WHAT YOU HAVE TO DO ▸ Where a line of the material contains the string "this", copy that line.

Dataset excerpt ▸
>> BEGIN
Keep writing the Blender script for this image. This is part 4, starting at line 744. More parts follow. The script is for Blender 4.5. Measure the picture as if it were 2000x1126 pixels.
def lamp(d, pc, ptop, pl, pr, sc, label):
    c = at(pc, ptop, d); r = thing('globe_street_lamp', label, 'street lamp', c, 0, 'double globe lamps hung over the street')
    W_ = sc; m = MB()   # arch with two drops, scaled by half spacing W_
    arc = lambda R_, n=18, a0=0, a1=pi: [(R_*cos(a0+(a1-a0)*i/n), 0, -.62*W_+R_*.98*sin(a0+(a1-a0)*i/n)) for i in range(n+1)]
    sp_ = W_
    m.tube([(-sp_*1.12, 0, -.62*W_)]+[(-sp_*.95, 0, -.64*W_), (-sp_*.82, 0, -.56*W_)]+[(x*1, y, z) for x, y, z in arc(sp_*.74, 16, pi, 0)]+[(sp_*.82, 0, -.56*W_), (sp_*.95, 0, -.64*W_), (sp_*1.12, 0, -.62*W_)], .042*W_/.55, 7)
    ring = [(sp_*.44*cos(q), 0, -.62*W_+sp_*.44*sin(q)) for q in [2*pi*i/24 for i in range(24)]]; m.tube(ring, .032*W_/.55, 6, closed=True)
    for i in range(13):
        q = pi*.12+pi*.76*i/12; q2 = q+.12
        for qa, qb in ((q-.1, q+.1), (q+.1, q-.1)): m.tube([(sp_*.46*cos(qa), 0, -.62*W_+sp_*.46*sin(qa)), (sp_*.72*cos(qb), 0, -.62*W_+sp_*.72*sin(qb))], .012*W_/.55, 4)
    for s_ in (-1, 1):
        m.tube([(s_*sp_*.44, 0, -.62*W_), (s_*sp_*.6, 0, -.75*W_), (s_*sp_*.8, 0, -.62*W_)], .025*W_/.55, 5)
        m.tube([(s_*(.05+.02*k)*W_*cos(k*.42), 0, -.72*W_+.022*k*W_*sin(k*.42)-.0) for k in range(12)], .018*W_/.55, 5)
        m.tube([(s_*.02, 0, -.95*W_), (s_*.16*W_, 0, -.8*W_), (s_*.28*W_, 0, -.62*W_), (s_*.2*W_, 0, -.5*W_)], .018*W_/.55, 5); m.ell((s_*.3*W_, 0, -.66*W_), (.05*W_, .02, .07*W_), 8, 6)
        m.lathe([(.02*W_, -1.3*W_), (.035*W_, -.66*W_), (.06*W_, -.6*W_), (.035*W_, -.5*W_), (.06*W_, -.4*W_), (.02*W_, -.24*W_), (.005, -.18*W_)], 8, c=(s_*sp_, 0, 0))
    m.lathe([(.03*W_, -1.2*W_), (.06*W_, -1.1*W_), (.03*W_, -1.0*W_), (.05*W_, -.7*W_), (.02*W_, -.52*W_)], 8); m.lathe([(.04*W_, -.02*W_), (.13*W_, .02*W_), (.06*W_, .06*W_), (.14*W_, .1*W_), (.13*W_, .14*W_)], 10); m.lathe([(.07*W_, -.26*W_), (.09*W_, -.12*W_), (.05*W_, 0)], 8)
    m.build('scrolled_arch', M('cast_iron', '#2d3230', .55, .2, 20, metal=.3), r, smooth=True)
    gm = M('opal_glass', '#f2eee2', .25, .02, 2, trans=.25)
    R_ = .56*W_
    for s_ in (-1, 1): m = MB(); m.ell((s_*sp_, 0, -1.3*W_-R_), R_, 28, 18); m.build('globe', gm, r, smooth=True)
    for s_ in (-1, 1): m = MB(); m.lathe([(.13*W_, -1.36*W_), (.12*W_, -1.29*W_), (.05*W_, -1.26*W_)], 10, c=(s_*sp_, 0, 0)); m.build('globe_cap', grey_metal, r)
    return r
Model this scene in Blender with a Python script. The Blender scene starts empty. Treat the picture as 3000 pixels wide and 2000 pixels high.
>> END
FINISHED TASK ▸
Keep writing the Blender script for this image. This is part 4, starting at line 744. More parts follow. The script is for Blender 4.5. Measure the picture as if it were 2000x1126 pixels.
Model this scene in Blender with a Python script. The Blender scene starts empty. Treat the picture as 3000 pixels wide and 2000 pixels high.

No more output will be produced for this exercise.